I like read-only inputs. They are meant to have their lock script evaluated and succeed though. But the lock script could do nothing else than verify that it is used read-only, while also providing the shared code in a non-executed code path. Then other inputs could dynamically link in code from it using e.g. OP_INPUTBYTECODE.

This kind of setup has similarities with dynamic linking of shared libraries. But here the library sits on the blockchain, is protected by a transaction hash / PoW, and its reputation can be measured by how much use it gets in transactions. One could even calculate its code coverage from the overall transaction history and perhaps associate a monetary value with each covered code path.

I’m not sure we can use OP_INPUTBYTECODE - at least, not with the compression benefits because I think it means we’d just be re-providing the program (as Unlocking Bytecode) each time we use that input? (Maybe I’ve missed a trick here though?)
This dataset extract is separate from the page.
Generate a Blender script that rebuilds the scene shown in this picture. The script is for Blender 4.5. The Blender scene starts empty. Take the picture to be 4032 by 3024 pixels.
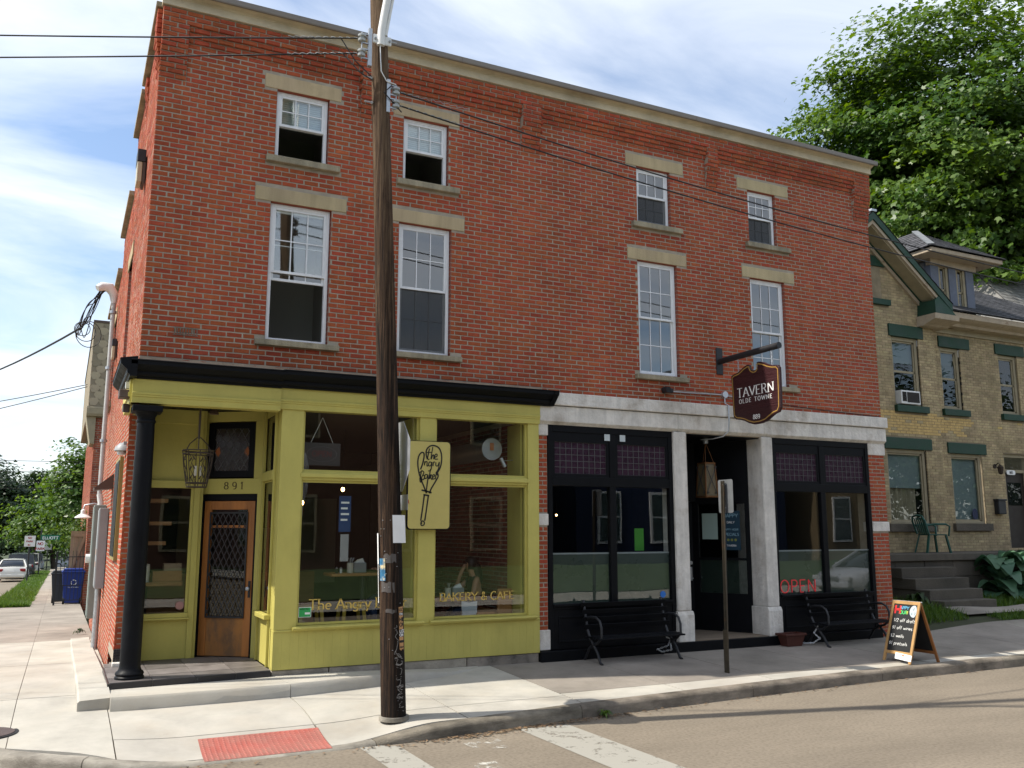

But, with the P2S CHIP, I think we would get ~340 byte program chunks we can use per input:

1. OP_OUTPUTBYTECODE / Locking Bytecode = 220 Bytes
2. OP_UTXOTOKENCOMMITMENT / Token Commitment = 120 Bytes

This is still a pretty significant shaving in my opinion:

1. I think it would probably cost a bit more than 40 bytes up front (txid covenant and then combining them into a singular program) + ~40 bytes per input/progam used (including them as an input). Note that if we know the outpoint id and the input is provably unspendable, I don’t think we need to verify the hash of the program itself - just have to setup the covenant to check the OP_OUTPOINTTXHASH matches the expected.
2. If we assume roughly 80 bytes per input (I think it’ll be cheaper than this?) and each input can carry a 340 byte program, then the savings are still more than 4x versus inlining these programs in our Unlocking Bytecode.

^ My Math might be way off… I haven’t actually PoC’d the above

I was referring to linking in code from the lock script of the read-only input so I meant to say OP_UTXOBYTECODE. But now I see you referring to OP_OUTPUTBYTECODE in your comment which has me confused because the lock script of the read-only input does not get propagated in an output.

But anyway, I agree that this can reduce transaction sizes among other benefits, and is worthwhile to explore. I think I’ll look into “dynamic linking”.

OP_OUTPUTBYTECODE

Oh, I fucked up too! Yeah, I meant that one! (OP_UTXOBYTECODE).